[SOURCE EXCERPT start]
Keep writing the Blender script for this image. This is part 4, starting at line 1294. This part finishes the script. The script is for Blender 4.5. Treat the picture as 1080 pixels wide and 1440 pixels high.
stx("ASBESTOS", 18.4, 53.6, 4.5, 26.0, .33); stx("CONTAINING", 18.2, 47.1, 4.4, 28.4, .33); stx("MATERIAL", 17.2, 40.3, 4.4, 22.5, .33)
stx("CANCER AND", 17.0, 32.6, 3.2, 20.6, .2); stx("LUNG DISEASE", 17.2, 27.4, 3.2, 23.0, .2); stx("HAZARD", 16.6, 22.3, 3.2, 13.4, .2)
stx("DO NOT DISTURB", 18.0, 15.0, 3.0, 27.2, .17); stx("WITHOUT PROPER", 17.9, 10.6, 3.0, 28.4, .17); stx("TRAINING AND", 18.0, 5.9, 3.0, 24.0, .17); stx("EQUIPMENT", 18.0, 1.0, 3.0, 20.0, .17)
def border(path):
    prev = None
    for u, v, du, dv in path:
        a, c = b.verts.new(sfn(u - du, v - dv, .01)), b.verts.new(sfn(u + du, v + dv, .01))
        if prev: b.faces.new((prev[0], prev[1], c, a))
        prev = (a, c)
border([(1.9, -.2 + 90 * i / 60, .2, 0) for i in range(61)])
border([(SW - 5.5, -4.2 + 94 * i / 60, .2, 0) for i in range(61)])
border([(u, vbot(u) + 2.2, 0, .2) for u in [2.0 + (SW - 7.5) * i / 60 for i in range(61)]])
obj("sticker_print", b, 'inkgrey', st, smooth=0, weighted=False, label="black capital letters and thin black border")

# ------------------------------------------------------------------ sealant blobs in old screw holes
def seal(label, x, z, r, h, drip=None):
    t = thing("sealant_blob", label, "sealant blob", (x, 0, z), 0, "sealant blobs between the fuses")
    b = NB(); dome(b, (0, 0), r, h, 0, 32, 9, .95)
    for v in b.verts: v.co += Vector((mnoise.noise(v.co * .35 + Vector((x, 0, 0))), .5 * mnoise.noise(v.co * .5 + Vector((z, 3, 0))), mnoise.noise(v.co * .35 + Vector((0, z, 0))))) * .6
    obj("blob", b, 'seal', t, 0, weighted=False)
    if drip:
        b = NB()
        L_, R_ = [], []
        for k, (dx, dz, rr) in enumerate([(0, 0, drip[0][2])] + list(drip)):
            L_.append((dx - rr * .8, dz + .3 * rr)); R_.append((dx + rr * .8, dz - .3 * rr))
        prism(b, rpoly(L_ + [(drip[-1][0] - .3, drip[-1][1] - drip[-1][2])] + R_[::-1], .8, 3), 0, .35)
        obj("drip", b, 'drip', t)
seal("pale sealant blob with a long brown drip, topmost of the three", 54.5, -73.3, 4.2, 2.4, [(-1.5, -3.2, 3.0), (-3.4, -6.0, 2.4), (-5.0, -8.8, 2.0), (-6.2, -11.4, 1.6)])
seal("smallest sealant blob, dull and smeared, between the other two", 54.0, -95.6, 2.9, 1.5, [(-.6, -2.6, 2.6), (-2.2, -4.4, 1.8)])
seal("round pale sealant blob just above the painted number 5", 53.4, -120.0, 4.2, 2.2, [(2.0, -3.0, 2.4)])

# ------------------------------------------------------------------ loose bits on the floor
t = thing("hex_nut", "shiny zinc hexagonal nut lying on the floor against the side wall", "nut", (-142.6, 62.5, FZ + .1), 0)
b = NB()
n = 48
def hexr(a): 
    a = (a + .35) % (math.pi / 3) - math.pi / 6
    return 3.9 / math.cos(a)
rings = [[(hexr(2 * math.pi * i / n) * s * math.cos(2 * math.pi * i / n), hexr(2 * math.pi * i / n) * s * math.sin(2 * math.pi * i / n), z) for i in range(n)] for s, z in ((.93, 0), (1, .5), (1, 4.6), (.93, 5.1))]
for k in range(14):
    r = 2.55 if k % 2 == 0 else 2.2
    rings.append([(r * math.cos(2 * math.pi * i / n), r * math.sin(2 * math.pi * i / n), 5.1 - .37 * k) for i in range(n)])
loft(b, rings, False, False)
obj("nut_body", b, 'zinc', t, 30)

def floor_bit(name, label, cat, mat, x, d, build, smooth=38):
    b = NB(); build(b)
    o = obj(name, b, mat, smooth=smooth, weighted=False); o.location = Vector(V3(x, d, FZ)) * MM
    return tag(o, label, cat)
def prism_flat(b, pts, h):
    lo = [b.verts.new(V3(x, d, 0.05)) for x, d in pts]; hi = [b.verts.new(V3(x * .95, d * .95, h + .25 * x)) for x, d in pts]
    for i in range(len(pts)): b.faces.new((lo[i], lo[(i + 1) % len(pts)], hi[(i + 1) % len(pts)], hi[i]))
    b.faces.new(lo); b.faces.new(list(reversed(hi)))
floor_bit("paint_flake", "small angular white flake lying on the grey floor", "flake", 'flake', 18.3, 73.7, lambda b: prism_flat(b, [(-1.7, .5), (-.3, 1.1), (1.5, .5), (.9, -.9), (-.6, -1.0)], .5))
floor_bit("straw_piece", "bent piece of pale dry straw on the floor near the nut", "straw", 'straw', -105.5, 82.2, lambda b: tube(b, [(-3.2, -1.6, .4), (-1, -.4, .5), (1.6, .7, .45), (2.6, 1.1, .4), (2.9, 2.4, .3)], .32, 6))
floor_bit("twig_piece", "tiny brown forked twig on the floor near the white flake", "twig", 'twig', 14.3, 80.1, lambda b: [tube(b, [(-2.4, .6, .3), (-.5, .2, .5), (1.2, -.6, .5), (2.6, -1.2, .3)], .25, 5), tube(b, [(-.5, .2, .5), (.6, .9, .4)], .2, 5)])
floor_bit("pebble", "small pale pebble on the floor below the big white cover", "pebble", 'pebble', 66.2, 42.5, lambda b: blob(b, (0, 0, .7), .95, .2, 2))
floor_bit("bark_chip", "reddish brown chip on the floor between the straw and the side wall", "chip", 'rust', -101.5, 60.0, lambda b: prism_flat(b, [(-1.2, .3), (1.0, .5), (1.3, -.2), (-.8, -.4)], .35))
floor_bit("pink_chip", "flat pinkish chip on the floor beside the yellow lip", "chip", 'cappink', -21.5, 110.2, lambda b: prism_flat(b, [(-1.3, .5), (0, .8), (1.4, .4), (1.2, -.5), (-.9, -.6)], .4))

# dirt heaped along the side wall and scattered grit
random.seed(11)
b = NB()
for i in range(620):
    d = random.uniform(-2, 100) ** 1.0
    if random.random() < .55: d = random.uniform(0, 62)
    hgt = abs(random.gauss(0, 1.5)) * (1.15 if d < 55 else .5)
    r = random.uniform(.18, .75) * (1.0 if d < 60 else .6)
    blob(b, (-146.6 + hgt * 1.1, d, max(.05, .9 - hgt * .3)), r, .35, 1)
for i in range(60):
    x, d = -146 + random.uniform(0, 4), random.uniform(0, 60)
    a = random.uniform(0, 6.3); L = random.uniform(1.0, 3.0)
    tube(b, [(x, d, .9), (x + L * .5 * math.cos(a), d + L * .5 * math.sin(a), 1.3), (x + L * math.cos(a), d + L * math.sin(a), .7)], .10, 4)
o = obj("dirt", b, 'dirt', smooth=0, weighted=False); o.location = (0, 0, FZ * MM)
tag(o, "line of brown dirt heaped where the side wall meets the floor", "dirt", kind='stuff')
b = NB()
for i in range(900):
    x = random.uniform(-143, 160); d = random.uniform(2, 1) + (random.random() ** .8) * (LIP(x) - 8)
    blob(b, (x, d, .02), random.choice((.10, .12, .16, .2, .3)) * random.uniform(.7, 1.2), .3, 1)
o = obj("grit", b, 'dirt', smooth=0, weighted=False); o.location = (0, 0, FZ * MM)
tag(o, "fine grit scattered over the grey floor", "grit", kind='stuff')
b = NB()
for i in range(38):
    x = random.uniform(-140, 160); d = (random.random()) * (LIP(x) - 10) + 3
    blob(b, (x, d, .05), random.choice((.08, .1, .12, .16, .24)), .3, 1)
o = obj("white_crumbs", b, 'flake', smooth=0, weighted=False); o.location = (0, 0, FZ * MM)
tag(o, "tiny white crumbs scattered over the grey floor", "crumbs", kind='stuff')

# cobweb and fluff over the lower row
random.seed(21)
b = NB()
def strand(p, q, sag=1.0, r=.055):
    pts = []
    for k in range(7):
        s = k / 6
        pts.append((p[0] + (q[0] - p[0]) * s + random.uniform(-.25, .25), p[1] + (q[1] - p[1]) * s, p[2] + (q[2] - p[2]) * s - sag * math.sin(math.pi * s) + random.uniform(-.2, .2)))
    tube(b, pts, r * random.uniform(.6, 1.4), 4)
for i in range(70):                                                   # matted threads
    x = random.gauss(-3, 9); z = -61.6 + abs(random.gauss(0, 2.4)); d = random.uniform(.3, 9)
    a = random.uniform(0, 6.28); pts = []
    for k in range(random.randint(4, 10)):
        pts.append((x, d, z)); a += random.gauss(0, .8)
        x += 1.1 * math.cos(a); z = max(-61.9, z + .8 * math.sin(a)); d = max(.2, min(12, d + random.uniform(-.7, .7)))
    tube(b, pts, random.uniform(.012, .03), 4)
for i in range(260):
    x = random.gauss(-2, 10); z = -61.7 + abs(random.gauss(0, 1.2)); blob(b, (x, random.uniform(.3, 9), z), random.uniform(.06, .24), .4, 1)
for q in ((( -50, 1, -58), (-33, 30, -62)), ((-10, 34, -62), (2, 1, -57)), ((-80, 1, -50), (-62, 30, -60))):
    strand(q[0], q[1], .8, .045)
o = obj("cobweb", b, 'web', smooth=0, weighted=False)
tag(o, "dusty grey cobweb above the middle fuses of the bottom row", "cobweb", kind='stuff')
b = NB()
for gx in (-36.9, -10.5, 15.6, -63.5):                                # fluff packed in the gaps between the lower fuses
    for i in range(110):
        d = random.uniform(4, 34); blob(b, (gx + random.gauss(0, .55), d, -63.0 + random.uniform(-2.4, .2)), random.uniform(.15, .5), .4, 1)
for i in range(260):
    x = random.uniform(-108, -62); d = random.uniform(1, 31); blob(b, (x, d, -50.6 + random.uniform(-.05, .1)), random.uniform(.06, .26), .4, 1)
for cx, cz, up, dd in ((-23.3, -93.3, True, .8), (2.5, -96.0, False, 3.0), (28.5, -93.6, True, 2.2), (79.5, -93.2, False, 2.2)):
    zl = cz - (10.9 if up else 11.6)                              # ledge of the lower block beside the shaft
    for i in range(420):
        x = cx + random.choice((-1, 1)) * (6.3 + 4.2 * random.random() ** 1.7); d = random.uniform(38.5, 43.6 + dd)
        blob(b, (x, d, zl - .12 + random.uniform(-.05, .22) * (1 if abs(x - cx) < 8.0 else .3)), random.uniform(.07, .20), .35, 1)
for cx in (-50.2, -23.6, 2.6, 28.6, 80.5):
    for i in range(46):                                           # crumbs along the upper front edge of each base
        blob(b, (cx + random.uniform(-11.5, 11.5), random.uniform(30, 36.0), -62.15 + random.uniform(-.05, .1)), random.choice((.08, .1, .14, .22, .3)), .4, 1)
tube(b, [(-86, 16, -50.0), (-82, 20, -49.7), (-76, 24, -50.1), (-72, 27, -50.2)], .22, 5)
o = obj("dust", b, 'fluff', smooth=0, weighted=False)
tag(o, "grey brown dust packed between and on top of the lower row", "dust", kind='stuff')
[SOURCE EXCERPT end]
All lines from the beginning of the material above through the one with "capital letters and" need to be returned exactly; please return those and only those.

Keep writing the Blender script for this image. This is part 4, starting at line 1294. This part finishes the script. The script is for Blender 4.5. Treat the picture as 1080 pixels wide and 1440 pixels high.
stx("ASBESTOS", 18.4, 53.6, 4.5, 26.0, .33); stx("CONTAINING", 18.2, 47.1, 4.4, 28.4, .33); stx("MATERIAL", 17.2, 40.3, 4.4, 22.5, .33)
stx("CANCER AND", 17.0, 32.6, 3.2, 20.6, .2); stx("LUNG DISEASE", 17.2, 27.4, 3.2, 23.0, .2); stx("HAZARD", 16.6, 22.3, 3.2, 13.4, .2)
stx("DO NOT DISTURB", 18.0, 15.0, 3.0, 27.2, .17); stx("WITHOUT PROPER", 17.9, 10.6, 3.0, 28.4, .17); stx("TRAINING AND", 18.0, 5.9, 3.0, 24.0, .17); stx("EQUIPMENT", 18.0, 1.0, 3.0, 20.0, .17)
def border(path):
    prev = None
    for u, v, du, dv in path:
        a, c = b.verts.new(sfn(u - du, v - dv, .01)), b.verts.new(sfn(u + du, v + dv, .01))
        if prev: b.faces.new((prev[0], prev[1], c, a))
        prev = (a, c)
border([(1.9, -.2 + 90 * i / 60, .2, 0) for i in range(61)])
border([(SW - 5.5, -4.2 + 94 * i / 60, .2, 0) for i in range(61)])
border([(u, vbot(u) + 2.2, 0, .2) for u in [2.0 + (SW - 7.5) * i / 60 for i in range(61)]])
obj("sticker_print", b, 'inkgrey', st, smooth=0, weighted=False, label="black capital letters and thin black border")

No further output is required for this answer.